I took pains recently to interview myself after a particularly good writing session, one in which I wrote 2,700 words in a sitting, wrapped up in that most envied of states among writers: the state of flow.

Ah, flow! To be completely absorbed in one’s work to the point that everything else fades away – bills, laundry, emails, life concerns in general – and the created world IS reality, our fingers merely a conduit on the receiving end of a movie-like thread playing out in our minds. 

So idyllic when it happens. So rare when it does. That’s why I caught myself afterward.

What had I done to achieve this? How could I make it happen again? What perfect combination of circumstances had led to this fortuitous happenstance, and how could I guarantee myself more of it?

Here’s how that conversation went:

Did you feel prepared to write today?

No. I was pretty nervous, in fact. This chapter involved a fight scene, which I’m unused to writing. I’d envisioned the setting the characters would be in and a bit about how the fight would play out, but I was no more prepared than any other day I commit to write. 

So you’re an outliner. Do you feel having a plan limits you as you write?

Not at all. Although I’m an intuitive writer, having a plan ahead of time keeps my story on the rails and prevents it (well, me) from going off into the weeds. 

What does it feel like to enter your story and experience the world through your character’s eyes as you write?

When it happens, it feels like the most natural thing in the world. I don’t have to work at imagining what my characters are saying and doing because they’re more real than I am. I’m the observer intruding on their world and their desires. Thankfully, they let me stay and chronicle what they’re up to.

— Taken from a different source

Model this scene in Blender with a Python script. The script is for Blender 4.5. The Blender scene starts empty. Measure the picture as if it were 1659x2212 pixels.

It feels more like a privilege than anything else, to be honest. 

Would you go so far as to say you’re participating in the collective subconscious?

I don’t know about that. I’m not sure, but I’m not opposed to ruling it out. *laughs* Imagination is a more powerful tool than we realize, and far more accessible to us than we think. That truth, for me, is much easier to acknowledge than to put into practice. I allow too many fears to sway me on any given day. It’s a constant battle to push those voices of fear into the background so I can hear the steady whisper of the story communicating with me.

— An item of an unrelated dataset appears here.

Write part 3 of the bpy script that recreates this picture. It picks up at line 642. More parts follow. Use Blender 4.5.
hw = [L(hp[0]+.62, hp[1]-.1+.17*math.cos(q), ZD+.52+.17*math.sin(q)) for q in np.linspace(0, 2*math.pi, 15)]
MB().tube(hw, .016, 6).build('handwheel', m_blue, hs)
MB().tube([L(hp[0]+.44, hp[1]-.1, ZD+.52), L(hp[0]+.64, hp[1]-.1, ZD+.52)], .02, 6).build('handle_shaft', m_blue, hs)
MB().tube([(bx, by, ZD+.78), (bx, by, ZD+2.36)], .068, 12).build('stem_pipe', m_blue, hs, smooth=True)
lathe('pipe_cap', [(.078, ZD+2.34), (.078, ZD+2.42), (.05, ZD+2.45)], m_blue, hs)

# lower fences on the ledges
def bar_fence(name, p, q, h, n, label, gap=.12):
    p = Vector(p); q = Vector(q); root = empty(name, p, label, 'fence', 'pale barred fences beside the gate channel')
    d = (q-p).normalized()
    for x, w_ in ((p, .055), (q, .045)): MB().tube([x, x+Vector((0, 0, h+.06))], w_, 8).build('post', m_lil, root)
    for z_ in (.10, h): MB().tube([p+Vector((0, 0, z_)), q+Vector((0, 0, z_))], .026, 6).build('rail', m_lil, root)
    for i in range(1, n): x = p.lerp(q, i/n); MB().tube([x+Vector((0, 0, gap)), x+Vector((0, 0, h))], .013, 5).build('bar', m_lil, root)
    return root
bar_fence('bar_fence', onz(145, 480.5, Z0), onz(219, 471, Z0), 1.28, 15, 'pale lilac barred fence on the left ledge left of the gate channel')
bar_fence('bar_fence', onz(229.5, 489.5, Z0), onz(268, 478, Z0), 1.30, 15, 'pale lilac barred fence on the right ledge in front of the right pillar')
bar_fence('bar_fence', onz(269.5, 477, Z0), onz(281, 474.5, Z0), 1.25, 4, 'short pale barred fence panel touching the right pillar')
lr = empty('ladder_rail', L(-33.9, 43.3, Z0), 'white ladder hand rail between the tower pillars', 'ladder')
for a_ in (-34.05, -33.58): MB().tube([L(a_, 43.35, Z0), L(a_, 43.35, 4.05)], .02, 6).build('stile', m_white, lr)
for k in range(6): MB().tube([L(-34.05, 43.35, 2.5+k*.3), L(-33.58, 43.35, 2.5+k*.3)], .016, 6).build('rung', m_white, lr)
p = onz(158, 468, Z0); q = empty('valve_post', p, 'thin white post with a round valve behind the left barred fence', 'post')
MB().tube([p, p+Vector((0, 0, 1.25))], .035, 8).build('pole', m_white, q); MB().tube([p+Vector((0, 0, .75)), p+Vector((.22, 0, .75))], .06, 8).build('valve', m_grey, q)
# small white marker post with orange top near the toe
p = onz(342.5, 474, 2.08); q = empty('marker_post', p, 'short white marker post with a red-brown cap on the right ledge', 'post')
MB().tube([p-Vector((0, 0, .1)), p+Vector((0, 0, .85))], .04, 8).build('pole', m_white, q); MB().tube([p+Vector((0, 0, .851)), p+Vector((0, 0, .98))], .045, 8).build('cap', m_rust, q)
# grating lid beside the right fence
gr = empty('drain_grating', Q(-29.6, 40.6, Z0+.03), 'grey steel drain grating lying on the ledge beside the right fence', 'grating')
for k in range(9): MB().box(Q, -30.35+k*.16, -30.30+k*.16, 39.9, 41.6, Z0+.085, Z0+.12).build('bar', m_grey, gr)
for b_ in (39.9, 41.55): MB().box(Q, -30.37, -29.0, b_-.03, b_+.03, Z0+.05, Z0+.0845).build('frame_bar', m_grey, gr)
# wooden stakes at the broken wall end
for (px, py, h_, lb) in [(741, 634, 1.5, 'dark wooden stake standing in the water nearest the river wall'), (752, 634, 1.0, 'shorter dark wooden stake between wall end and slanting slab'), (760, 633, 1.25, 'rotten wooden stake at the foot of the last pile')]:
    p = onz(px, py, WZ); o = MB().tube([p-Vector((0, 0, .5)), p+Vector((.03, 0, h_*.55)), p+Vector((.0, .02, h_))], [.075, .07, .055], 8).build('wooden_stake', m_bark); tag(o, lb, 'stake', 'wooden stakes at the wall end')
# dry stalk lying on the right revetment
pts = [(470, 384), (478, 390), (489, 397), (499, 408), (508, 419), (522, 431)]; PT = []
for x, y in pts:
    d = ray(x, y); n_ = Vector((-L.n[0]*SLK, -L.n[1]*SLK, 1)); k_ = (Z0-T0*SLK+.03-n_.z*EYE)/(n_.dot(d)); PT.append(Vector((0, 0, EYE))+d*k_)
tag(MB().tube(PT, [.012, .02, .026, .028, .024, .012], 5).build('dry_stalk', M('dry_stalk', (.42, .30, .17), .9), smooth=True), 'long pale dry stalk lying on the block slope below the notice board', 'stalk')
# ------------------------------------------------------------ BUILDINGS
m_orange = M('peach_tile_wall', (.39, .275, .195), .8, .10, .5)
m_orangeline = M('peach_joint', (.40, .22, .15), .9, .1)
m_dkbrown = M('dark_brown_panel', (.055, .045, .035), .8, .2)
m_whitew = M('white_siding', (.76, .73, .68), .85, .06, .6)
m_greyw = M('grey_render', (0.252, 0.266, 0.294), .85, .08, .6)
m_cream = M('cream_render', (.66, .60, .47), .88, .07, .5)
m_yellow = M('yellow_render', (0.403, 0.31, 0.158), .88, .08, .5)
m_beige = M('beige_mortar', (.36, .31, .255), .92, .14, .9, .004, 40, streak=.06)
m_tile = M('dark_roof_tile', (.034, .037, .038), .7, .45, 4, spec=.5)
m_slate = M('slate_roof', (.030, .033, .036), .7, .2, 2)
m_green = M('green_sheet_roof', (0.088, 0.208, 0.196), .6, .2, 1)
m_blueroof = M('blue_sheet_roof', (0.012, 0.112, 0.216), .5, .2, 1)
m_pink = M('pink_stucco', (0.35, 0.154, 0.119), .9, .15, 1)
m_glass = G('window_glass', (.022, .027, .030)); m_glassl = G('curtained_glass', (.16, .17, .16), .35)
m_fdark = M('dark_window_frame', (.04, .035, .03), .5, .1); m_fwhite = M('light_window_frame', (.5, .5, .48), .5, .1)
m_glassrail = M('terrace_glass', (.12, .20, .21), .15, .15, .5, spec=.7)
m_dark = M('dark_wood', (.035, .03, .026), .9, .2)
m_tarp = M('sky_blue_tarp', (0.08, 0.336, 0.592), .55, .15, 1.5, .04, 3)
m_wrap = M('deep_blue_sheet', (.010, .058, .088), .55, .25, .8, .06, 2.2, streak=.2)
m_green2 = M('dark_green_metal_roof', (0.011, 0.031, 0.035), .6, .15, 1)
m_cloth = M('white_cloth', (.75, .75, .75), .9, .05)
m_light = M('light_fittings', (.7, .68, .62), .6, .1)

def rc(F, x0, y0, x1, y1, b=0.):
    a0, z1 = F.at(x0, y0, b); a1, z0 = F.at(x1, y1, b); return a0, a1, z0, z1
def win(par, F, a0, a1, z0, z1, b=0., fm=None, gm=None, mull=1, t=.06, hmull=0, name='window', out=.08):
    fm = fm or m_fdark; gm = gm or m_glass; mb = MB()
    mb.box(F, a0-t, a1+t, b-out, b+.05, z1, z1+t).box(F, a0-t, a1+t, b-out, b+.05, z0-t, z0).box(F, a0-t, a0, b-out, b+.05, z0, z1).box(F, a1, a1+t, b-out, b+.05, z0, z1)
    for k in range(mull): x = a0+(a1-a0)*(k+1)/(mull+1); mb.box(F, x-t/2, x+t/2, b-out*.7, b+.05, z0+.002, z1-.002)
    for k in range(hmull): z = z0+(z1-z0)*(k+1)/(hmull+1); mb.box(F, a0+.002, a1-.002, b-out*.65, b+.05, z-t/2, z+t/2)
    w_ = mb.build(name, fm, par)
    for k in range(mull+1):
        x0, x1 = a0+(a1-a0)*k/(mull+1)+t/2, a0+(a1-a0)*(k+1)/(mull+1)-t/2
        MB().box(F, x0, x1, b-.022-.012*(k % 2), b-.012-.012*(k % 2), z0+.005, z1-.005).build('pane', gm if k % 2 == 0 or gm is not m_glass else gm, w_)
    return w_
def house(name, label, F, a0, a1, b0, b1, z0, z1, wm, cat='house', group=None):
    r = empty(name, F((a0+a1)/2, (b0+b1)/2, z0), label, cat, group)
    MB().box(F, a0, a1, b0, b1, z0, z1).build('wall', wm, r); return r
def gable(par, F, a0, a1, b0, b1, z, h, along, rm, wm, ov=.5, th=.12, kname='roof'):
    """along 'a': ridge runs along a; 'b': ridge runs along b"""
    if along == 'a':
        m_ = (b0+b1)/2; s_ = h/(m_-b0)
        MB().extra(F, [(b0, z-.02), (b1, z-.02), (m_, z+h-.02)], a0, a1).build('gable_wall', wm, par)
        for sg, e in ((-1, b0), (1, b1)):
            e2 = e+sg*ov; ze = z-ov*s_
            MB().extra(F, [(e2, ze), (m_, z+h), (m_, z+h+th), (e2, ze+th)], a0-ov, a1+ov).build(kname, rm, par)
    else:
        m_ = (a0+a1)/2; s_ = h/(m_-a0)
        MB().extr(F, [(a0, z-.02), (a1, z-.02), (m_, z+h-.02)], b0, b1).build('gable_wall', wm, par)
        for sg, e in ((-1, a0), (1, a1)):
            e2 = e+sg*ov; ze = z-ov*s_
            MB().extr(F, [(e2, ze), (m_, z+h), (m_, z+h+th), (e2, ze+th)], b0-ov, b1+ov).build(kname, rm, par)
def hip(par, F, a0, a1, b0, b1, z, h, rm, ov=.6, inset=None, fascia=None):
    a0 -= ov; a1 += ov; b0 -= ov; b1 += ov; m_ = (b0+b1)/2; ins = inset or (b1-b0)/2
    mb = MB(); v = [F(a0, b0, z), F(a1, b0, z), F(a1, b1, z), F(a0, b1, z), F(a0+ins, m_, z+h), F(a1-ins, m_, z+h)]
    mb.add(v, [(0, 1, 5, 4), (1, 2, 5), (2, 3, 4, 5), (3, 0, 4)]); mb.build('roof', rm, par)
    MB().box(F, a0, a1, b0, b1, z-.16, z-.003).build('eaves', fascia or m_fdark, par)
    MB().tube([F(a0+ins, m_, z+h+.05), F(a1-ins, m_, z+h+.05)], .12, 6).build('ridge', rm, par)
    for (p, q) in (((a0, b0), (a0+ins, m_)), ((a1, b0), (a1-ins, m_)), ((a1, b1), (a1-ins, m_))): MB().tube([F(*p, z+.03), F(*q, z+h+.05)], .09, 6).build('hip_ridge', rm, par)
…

Interesting. Your story talks to you?

Oh, absolutely. I’m convinced it’s talking far more than I’m able to listen. When the myriad distractions of life aren’t drowning it out, the fear is. Or tries to. 

What kind of fear?

*chuckles* You name it. Fear that what I’m capable of rendering on paper doesn’t match up to my vision for the piece, that my writing is cliche or uninteresting to anyone but me. That I haven’t mined my idea for any deeper meaning. That it won’t measure up. Rejection. 

How do you get past that and get any writing done?

Ah, funny you ask. I wonder that myself sometimes. *laughs* One of the most daunting aspects of writing is that the more you learn how to write well, the easier it is to mess up. At the same time as your writing improves, you learn more ways to fail, so to speak. That can really freeze you up if you allow it to. The trick is not to take yourself too seriously, especially early in a draft, and remember that mistakes are a part of the process, too. They can guide you to the heart of your piece, if you’re willing to get them out on paper first. 

Mistakes are a part of the process. I like that. 

I figured you would. That’s the beauty and the joy of writing, and the key to finding flow. 

What’s that? The key to finding flow?

Grace. Writing, like any form of self-expression, is extending grace to yourself. You don’t have to get it right on the first try. No one’s requiring that of you. Only you’re doing that. You get as many do-overs as you need to make it work. 

And this, my creative friends, is the take-home message from the post-flow interview I undertook with myself: Extend yourself grace. Prepare as much as you can, then give yourself room to be surprised by the power of your own imagination. The bad writing days will likely outnumber the good ones. It hardly matters. The point is to write, whether your fears are deafening or you’ve beaten them down to a dull roar. 

When you’re sharing that polished draft, no one’s counting how many rewrites it took to get there. That’s between you and the Page and, believe me, that’s one of many secrets you can trust the Page to keep.